EXERCISE PROMPT:
Write out all the material exactly. Leave nothing out.

DATASET SECTION:
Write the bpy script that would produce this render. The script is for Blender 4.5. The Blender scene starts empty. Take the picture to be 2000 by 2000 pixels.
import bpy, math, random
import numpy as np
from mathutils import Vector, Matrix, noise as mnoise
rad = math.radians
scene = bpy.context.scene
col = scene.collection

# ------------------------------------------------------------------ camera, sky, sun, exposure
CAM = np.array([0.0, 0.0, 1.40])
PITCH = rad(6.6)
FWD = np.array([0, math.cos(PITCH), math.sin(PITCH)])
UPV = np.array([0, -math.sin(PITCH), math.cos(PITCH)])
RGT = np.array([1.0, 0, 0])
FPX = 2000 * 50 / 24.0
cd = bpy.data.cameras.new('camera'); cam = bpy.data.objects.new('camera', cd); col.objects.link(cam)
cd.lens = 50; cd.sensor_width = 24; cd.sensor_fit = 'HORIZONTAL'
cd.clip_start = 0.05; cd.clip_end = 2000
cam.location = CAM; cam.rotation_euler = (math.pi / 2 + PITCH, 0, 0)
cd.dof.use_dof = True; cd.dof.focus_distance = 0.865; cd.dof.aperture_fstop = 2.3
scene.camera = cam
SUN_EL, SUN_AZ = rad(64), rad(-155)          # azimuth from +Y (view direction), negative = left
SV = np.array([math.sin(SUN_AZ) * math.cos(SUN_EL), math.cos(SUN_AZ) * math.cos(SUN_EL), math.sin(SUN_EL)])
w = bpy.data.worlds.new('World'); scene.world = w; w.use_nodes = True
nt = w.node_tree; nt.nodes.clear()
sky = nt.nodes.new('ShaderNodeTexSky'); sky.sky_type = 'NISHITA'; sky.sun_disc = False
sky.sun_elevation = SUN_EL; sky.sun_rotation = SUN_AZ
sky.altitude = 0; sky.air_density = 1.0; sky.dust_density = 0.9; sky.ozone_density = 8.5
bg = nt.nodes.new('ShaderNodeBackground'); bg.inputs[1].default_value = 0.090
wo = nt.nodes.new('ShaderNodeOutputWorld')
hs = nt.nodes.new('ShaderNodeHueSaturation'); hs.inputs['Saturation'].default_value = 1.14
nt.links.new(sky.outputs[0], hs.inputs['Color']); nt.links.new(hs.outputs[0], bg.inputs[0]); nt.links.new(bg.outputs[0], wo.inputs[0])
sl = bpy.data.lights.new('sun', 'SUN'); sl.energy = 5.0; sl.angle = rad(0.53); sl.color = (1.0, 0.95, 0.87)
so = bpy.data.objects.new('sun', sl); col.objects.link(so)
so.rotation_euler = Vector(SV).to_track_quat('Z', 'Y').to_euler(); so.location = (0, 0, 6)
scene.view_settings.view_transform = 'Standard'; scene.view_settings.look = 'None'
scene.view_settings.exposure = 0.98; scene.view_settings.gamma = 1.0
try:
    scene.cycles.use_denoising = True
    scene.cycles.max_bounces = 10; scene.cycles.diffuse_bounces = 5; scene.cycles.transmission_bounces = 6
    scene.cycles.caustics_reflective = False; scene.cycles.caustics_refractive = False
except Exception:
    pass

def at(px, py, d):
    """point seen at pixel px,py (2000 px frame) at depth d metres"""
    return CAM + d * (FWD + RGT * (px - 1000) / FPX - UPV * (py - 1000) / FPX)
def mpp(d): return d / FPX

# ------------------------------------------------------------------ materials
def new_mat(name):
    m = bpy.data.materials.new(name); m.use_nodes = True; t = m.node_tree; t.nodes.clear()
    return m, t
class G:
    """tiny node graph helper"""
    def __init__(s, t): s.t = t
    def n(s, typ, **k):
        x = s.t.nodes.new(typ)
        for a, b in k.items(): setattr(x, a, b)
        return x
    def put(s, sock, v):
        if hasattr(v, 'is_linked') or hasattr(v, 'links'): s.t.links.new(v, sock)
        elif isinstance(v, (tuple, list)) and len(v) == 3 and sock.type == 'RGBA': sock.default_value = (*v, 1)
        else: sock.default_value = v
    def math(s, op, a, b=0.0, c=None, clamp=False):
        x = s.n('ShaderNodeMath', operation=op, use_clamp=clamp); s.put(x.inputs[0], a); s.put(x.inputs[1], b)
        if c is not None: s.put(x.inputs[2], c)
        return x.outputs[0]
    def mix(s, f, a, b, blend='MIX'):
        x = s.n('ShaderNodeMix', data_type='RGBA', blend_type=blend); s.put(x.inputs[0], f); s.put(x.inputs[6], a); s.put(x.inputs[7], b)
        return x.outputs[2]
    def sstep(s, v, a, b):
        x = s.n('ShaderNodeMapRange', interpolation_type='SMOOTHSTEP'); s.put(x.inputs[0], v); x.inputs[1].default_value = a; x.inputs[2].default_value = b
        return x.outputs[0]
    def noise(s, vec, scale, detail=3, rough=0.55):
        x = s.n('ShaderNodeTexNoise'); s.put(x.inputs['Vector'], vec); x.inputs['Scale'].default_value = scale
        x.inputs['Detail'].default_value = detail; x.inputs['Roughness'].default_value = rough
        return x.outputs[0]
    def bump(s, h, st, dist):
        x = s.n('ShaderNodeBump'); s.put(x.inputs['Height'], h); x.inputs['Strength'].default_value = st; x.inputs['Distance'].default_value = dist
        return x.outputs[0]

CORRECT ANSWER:
Write the bpy script that would produce this render. The script is for Blender 4.5. The Blender scene starts empty. Take the picture to be 2000 by 2000 pixels.
import bpy, math, random
import numpy as np
from mathutils import Vector, Matrix, noise as mnoise
rad = math.radians
scene = bpy.context.scene
col = scene.collection

# ------------------------------------------------------------------ camera, sky, sun, exposure
CAM = np.array([0.0, 0.0, 1.40])
PITCH = rad(6.6)
FWD = np.array([0, math.cos(PITCH), math.sin(PITCH)])
UPV = np.array([0, -math.sin(PITCH), math.cos(PITCH)])
RGT = np.array([1.0, 0, 0])
FPX = 2000 * 50 / 24.0
cd = bpy.data.cameras.new('camera'); cam = bpy.data.objects.new('camera', cd); col.objects.link(cam)
cd.lens = 50; cd.sensor_width = 24; cd.sensor_fit = 'HORIZONTAL'
cd.clip_start = 0.05; cd.clip_end = 2000
cam.location = CAM; cam.rotation_euler = (math.pi / 2 + PITCH, 0, 0)
cd.dof.use_dof = True; cd.dof.focus_distance = 0.865; cd.dof.aperture_fstop = 2.3
scene.camera = cam
SUN_EL, SUN_AZ = rad(64), rad(-155)          # azimuth from +Y (view direction), negative = left
SV = np.array([math.sin(SUN_AZ) * math.cos(SUN_EL), math.cos(SUN_AZ) * math.cos(SUN_EL), math.sin(SUN_EL)])
w = bpy.data.worlds.new('World'); scene.world = w; w.use_nodes = True
nt = w.node_tree; nt.nodes.clear()
sky = nt.nodes.new('ShaderNodeTexSky'); sky.sky_type = 'NISHITA'; sky.sun_disc = False
sky.sun_elevation = SUN_EL; sky.sun_rotation = SUN_AZ
sky.altitude = 0; sky.air_density = 1.0; sky.dust_density = 0.9; sky.ozone_density = 8.5
bg = nt.nodes.new('ShaderNodeBackground'); bg.inputs[1].default_value = 0.090
wo = nt.nodes.new('ShaderNodeOutputWorld')
hs = nt.nodes.new('ShaderNodeHueSaturation'); hs.inputs['Saturation'].default_value = 1.14
nt.links.new(sky.outputs[0], hs.inputs['Color']); nt.links.new(hs.outputs[0], bg.inputs[0]); nt.links.new(bg.outputs[0], wo.inputs[0])
sl = bpy.data.lights.new('sun', 'SUN'); sl.energy = 5.0; sl.angle = rad(0.53); sl.color = (1.0, 0.95, 0.87)
so = bpy.data.objects.new('sun', sl); col.objects.link(so)
so.rotation_euler = Vector(SV).to_track_quat('Z', 'Y').to_euler(); so.location = (0, 0, 6)
scene.view_settings.view_transform = 'Standard'; scene.view_settings.look = 'None'
scene.view_settings.exposure = 0.98; scene.view_settings.gamma = 1.0
try:
    scene.cycles.use_denoising = True
    scene.cycles.max_bounces = 10; scene.cycles.diffuse_bounces = 5; scene.cycles.transmission_bounces = 6
    scene.cycles.caustics_reflective = False; scene.cycles.caustics_refractive = False
except Exception:
    pass

def at(px, py, d):
    """point seen at pixel px,py (2000 px frame) at depth d metres"""
    return CAM + d * (FWD + RGT * (px - 1000) / FPX - UPV * (py - 1000) / FPX)
def mpp(d): return d / FPX

# ------------------------------------------------------------------ materials
def new_mat(name):
    m = bpy.data.materials.new(name); m.use_nodes = True; t = m.node_tree; t.nodes.clear()
    return m, t
class G:
    """tiny node graph helper"""
    def __init__(s, t): s.t = t
    def n(s, typ, **k):
        x = s.t.nodes.new(typ)
        for a, b in k.items(): setattr(x, a, b)
        return x
    def put(s, sock, v):
        if hasattr(v, 'is_linked') or hasattr(v, 'links'): s.t.links.new(v, sock)
        elif isinstance(v, (tuple, list)) and len(v) == 3 and sock.type == 'RGBA': sock.default_value = (*v, 1)
        else: sock.default_value = v
    def math(s, op, a, b=0.0, c=None, clamp=False):
        x = s.n('ShaderNodeMath', operation=op, use_clamp=clamp); s.put(x.inputs[0], a); s.put(x.inputs[1], b)
        if c is not None: s.put(x.inputs[2], c)
        return x.outputs[0]
    def mix(s, f, a, b, blend='MIX'):
        x = s.n('ShaderNodeMix', data_type='RGBA', blend_type=blend); s.put(x.inputs[0], f); s.put(x.inputs[6], a); s.put(x.inputs[7], b)
        return x.outputs[2]
    def sstep(s, v, a, b):
        x = s.n('ShaderNodeMapRange', interpolation_type='SMOOTHSTEP'); s.put(x.inputs[0], v); x.inputs[1].default_value = a; x.inputs[2].default_value = b
        return x.outputs[0]
    def noise(s, vec, scale, detail=3, rough=0.55):
        x = s.n('ShaderNodeTexNoise'); s.put(x.inputs['Vector'], vec); x.inputs['Scale'].default_value = scale
        x.inputs['Detail'].default_value = detail; x.inputs['Roughness'].default_value = rough
        return x.outputs[0]
    def bump(s, h, st, dist):
        x = s.n('ShaderNodeBump'); s.put(x.inputs['Height'], h); x.inputs['Strength'].default_value = st; x.inputs['Distance'].default_value = dist
        return x.outputs[0]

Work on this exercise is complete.